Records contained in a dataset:

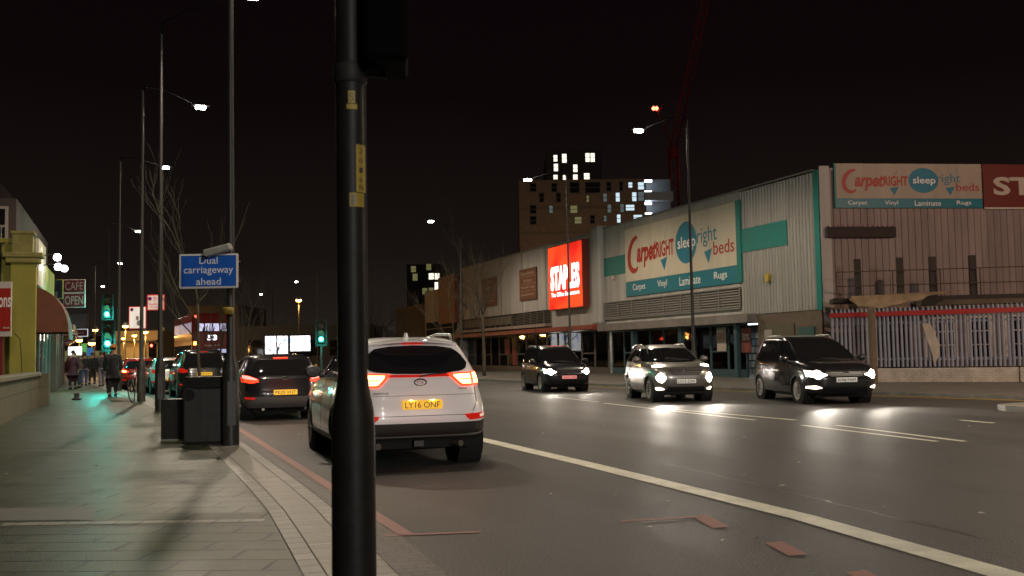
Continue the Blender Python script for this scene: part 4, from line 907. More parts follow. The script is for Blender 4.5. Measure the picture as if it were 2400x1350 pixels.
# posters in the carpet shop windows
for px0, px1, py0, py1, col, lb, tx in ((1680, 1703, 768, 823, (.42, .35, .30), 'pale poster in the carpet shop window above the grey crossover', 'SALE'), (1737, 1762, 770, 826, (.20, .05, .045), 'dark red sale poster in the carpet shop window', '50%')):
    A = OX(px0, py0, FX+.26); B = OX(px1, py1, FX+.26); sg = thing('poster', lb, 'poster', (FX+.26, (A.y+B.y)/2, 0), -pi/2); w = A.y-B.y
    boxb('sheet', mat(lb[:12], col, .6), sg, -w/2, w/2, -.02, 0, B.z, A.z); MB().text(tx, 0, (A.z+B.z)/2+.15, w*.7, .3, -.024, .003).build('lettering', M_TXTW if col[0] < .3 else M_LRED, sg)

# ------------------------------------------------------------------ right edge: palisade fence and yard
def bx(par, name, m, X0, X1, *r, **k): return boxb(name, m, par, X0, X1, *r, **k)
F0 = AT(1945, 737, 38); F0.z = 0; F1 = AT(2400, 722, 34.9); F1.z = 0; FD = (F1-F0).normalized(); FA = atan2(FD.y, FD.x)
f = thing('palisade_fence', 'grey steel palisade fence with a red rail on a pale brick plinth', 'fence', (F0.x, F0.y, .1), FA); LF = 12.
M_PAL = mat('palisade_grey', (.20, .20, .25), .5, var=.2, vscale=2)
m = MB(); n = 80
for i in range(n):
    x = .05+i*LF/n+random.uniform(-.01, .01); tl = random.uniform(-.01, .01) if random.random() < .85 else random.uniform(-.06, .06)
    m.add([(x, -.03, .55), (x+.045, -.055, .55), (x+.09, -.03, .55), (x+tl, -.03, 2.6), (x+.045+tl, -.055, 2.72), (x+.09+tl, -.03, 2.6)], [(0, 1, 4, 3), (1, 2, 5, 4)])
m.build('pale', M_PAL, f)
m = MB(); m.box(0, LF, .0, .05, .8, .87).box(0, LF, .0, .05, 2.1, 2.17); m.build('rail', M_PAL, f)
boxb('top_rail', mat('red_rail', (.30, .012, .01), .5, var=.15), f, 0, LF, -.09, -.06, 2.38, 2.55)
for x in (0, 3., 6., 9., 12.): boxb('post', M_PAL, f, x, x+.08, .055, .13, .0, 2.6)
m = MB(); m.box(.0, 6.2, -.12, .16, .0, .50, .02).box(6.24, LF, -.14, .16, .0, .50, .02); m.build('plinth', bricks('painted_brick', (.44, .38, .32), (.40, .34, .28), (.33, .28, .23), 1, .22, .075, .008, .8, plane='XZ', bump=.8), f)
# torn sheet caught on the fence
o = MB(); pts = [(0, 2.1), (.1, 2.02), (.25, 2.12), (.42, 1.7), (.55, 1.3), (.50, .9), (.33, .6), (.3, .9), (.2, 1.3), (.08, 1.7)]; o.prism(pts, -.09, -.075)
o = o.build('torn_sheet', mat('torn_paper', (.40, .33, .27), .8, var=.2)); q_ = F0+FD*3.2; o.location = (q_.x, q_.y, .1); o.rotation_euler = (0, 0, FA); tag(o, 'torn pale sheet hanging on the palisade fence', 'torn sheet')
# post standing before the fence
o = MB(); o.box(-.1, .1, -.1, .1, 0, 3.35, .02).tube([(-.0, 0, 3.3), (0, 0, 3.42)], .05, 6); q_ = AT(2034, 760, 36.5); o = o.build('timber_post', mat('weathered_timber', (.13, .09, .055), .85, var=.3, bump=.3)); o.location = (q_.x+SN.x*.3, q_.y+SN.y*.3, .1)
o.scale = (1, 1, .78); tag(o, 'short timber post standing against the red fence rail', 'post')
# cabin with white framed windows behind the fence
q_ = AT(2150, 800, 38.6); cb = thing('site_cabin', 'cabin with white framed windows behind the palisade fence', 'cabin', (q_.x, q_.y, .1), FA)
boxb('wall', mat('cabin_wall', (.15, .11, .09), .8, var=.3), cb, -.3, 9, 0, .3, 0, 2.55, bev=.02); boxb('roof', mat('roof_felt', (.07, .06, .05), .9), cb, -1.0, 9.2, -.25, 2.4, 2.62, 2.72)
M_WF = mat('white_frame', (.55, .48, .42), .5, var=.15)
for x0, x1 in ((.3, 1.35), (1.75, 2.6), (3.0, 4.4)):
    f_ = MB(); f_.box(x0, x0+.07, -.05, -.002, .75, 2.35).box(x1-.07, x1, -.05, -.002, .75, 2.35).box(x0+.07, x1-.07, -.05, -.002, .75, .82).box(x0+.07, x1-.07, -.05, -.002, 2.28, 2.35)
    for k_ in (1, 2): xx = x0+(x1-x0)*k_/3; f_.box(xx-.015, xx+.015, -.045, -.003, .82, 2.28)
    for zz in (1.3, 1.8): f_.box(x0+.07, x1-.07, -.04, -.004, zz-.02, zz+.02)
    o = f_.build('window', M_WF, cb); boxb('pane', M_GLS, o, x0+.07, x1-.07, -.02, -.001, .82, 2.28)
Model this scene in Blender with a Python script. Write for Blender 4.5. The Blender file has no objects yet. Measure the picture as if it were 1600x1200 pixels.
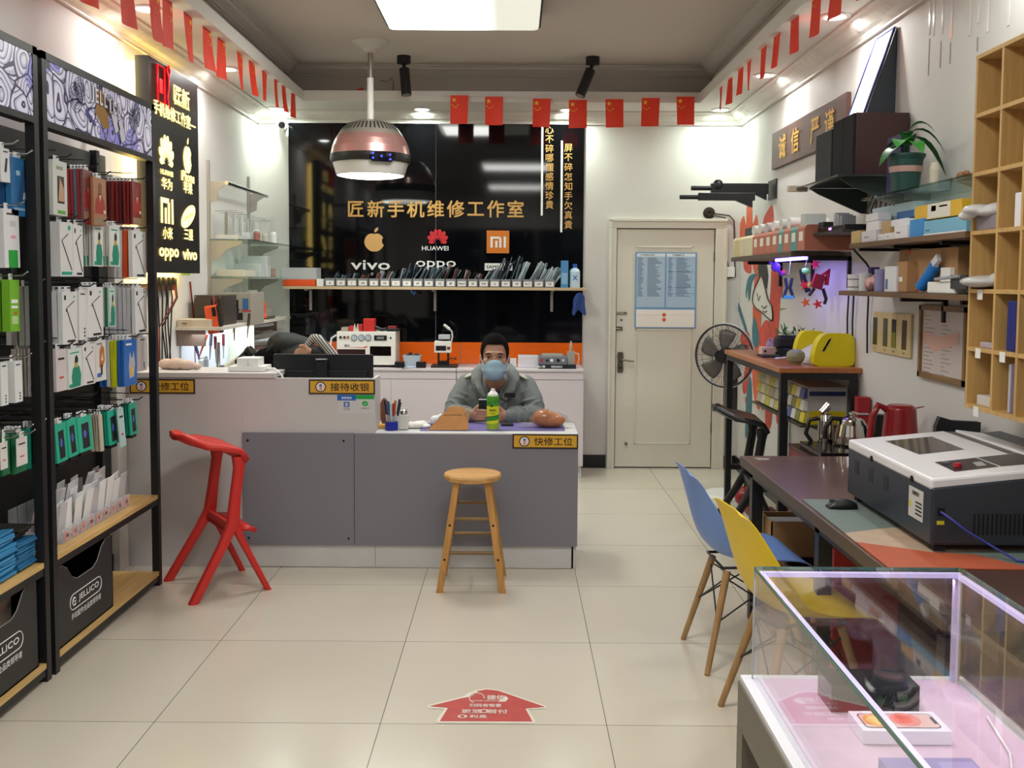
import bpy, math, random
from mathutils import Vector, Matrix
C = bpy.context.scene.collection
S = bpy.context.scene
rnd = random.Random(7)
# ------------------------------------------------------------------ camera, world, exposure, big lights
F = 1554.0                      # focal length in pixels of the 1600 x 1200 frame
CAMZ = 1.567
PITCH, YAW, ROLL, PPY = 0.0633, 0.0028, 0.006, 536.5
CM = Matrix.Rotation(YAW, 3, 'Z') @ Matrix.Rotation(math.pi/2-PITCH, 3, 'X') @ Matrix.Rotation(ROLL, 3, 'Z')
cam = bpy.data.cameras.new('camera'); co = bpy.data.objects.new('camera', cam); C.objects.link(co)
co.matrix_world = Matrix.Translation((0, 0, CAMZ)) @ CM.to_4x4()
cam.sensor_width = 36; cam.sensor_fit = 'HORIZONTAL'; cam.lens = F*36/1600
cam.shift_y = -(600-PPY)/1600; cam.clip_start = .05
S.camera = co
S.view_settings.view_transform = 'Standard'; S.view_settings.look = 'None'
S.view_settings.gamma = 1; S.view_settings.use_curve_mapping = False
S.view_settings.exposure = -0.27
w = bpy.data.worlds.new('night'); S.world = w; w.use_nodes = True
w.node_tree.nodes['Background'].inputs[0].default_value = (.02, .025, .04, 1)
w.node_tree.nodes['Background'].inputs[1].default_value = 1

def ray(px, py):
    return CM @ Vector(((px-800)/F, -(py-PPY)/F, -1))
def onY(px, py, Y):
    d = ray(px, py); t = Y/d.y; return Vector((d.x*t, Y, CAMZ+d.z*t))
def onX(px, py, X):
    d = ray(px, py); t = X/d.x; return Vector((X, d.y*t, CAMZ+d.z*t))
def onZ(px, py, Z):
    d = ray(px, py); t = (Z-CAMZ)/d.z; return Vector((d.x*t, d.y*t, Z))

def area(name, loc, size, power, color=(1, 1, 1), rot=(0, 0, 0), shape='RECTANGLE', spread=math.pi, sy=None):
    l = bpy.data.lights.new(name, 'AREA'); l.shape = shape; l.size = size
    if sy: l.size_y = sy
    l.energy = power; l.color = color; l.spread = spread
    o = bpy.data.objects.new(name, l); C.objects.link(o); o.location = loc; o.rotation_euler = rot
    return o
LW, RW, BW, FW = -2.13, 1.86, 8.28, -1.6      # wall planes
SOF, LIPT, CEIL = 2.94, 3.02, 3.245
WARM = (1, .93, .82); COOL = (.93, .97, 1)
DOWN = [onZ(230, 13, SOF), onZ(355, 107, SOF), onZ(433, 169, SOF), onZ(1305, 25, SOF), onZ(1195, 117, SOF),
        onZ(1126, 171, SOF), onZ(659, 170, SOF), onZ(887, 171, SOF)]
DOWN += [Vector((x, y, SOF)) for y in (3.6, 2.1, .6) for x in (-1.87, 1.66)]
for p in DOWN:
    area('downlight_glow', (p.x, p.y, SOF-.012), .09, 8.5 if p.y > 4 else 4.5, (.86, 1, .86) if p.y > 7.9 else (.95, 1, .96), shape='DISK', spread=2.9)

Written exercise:
Beginning with the first line of the records above, extract each line exactly through the line that holds "else M_LRED, sg)", both ends included. Omit pictures.

Exercise response:
Continue the Blender Python script for this scene: part 4, from line 907. More parts follow. The script is for Blender 4.5. Measure the picture as if it were 2400x1350 pixels.
# posters in the carpet shop windows
for px0, px1, py0, py1, col, lb, tx in ((1680, 1703, 768, 823, (.42, .35, .30), 'pale poster in the carpet shop window above the grey crossover', 'SALE'), (1737, 1762, 770, 826, (.20, .05, .045), 'dark red sale poster in the carpet shop window', '50%')):
    A = OX(px0, py0, FX+.26); B = OX(px1, py1, FX+.26); sg = thing('poster', lb, 'poster', (FX+.26, (A.y+B.y)/2, 0), -pi/2); w = A.y-B.y
    boxb('sheet', mat(lb[:12], col, .6), sg, -w/2, w/2, -.02, 0, B.z, A.z); MB().text(tx, 0, (A.z+B.z)/2+.15, w*.7, .3, -.024, .003).build('lettering', M_TXTW if col[0] < .3 else M_LRED, sg)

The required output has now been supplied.